In Baltimore, at age fifteen, he fell into rap; he started writing
lyrics, walking with a swagger, and milking his background in New York
for all it was worth. People in small towns feared the Big Apple's
reputation; he called himself MC New York and made people think he was a
tough guy.
He enrolled in the illustrious Baltimore School for the Arts, where he
studied acting and ballet with white kids and finally felt "in touch"
with himself. "Them white kids had things we never seen," he said. "That
was the first time I saw there was white people who you could get along
with. Before that, I just believed what everyone else said: They was
devils. But I loved it. I loved going to school. It taught me a lot. I
was starting to feel like I really wanted to be an artist.
By the time he was twenty, Tupac Amaru Shakur had been arrested eight times, even
serving eight months in prison after being convicted of sexual abuse. In
addition, he was the subject of two wrongful-death lawsuits, one
involving a six-year-old boy who was killed after getting caught in
gang-war crossfire between Shakur's gang and a rival group.
In the late eighties, Shakur teamed up with Humpty-Hump (a.k.a. Eddie
Humphrey, a.k.a. Gregory "Shock-G" Jacobs) and other Oakland-based
rappers to create Digital Underground, a band intent on massive bass
beats and frenetic, Parliament-Funkadelic-style rhythms.

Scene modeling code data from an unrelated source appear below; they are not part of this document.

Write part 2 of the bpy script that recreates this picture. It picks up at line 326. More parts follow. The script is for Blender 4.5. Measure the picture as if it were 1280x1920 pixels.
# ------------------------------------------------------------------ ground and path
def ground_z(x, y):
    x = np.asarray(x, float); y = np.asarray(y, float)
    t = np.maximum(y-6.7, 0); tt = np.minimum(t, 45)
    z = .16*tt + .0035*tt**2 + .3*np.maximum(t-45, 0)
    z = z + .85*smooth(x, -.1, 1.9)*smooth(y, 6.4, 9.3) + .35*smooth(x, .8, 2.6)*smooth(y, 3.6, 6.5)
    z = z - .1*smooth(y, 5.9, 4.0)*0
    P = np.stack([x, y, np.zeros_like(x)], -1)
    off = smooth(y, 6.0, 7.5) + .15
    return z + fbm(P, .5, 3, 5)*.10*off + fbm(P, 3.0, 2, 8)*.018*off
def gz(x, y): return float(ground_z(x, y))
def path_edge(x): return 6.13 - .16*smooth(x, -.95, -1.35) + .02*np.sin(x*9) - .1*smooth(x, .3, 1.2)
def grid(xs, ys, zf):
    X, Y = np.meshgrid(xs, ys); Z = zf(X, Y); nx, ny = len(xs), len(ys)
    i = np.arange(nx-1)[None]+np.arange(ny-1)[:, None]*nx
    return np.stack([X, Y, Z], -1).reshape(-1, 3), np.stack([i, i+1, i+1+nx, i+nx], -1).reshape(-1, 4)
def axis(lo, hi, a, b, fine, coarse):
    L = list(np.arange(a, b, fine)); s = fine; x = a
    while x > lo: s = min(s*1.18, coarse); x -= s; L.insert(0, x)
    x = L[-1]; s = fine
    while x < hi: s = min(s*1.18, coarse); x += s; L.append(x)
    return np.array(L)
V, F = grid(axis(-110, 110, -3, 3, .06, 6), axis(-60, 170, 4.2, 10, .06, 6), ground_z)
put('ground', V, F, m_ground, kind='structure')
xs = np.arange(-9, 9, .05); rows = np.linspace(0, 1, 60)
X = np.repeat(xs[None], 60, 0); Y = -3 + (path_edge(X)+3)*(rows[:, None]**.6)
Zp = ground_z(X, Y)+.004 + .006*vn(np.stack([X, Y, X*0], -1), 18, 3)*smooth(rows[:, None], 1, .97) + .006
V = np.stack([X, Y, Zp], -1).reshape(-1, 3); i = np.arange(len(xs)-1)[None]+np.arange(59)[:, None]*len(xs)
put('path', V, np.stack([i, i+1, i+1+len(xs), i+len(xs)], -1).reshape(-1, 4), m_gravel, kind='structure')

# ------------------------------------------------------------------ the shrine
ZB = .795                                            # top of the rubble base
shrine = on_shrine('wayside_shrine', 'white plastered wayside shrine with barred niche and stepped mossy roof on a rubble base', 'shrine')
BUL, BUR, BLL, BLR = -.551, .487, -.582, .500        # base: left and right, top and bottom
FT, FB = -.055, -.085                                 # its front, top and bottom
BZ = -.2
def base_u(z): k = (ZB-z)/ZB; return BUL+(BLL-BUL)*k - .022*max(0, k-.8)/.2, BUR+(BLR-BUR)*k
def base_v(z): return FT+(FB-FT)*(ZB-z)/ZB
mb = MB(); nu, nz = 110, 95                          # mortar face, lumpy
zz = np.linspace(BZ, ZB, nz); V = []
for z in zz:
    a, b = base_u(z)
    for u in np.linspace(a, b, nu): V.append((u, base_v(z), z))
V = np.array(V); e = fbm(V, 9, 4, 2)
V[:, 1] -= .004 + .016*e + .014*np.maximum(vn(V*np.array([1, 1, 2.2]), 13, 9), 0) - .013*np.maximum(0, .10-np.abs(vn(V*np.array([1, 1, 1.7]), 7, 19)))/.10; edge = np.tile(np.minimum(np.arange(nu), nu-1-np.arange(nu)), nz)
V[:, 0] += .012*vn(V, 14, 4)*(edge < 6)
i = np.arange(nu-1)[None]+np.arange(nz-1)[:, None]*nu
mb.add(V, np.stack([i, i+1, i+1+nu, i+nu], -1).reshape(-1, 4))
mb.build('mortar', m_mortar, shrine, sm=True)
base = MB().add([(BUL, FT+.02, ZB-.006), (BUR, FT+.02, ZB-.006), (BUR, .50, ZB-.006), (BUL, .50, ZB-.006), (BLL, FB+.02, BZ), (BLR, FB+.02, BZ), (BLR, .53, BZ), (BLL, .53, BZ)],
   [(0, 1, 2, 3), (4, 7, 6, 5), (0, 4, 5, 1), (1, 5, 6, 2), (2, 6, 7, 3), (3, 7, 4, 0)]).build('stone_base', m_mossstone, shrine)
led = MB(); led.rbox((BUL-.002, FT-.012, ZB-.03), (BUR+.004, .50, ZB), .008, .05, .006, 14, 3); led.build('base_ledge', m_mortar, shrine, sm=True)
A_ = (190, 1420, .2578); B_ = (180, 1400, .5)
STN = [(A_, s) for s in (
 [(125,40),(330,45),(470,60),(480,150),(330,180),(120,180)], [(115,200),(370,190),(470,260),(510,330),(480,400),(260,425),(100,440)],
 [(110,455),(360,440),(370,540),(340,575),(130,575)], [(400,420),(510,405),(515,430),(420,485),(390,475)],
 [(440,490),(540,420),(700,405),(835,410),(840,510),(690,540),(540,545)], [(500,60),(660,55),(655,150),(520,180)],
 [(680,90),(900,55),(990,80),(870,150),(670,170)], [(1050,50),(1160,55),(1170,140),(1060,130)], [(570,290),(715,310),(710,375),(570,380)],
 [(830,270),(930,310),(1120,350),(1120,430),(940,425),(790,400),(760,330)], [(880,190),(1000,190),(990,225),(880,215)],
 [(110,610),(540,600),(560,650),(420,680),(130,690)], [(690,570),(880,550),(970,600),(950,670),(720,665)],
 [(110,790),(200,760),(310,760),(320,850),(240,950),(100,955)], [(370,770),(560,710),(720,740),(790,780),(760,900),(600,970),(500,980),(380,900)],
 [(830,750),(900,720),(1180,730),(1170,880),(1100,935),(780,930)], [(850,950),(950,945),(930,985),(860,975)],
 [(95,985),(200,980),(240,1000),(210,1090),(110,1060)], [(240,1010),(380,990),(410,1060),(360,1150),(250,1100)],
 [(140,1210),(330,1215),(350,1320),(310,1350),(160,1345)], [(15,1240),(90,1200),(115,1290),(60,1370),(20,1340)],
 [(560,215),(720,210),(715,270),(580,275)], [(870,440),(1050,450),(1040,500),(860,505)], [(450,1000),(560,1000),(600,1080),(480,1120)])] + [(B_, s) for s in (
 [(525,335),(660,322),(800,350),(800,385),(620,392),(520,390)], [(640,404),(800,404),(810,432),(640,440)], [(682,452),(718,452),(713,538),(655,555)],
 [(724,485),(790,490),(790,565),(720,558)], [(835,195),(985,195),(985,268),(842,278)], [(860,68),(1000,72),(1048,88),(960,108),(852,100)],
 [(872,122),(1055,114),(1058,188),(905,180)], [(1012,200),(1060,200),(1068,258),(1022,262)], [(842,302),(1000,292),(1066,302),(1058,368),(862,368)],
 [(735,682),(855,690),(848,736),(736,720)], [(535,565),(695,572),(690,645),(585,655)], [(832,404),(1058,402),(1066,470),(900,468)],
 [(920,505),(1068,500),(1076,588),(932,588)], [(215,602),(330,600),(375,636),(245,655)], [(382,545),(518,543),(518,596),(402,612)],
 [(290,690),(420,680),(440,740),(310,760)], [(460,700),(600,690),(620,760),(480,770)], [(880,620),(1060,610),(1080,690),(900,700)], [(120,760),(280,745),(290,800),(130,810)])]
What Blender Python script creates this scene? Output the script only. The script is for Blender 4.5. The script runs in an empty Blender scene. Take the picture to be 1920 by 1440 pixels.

In 1990, the
group released its debut and best album, Sex Packets, a pulsating
testament to the boogie power of hip-hop, featuring two classic tracks,
"Humpty Dance" and "Doowutchyalike." After an EP of re-mixes in 1991,
D.U. released Sons of the P and, the following year, The Body-Hat
Syndrome, all on Tommy Boy Records.
In 1992, Shakur entered a most fruitful five-year period. He broke free
of D.U. and made his solo debut, 2Pacalypse Now, a gangsta rap document
that put him in the notorious, high-speed lane to stardom. That same
year he starred in Juice, an acclaimed low-budget film about gangs which
saw some Hollywood success. In 1993, he recorded and released Strictly 4
My N.I.G.G.A.Z., an album that found Shakur crossing over to the pop
charts. Unfortunately, he also found himself on police blotters, when
allegations of a violent attack on an off-duty police officer and sexual
misconduct arose. The same year, Shakur played a single father and Janet
Jackson's love interest in the John Singleton film Poetic Justice.
In November of 1994, he was shot five times during a robbery in which
thieves made off with $40,000 worth of his jewellery. Shakur miraculously
recovered from his injuries to produce his most impressive artistic
accomplishments, including 1995's Me Against the World, which sold two
million copies, and the double-CD All Eyez on Me, which sold nearly
three million & was released during 1996. As his career arc began a steep rise toward fame and
fortune, Shakur was shot (most say suspiciously) and killed after
watching a Mike Tyson fight with Death Row Records president Marion
"Suge" Knight. Though his death was a jolt to his fans and the music
community, Shakur himself often said that he expected he'd die by the
sword before he reached thirty.
Following his passing, Shakur's label released an album, The Don
Killuminati, under the pseudonym "Makaveli." The cover depicted Shakur
nailed to a cross under a crown of thorns, with a map of the country's
major gang areas superimposed on it. In January of 1997, Gramercy
pictures released Gridlock'd, a film in which Shakur played the role of
a drug addict to mostly good reviews. His final film, Gang Related, was
released in 1997, and Death Row is said to have several unreleased
recordings in the vaults for potential future release.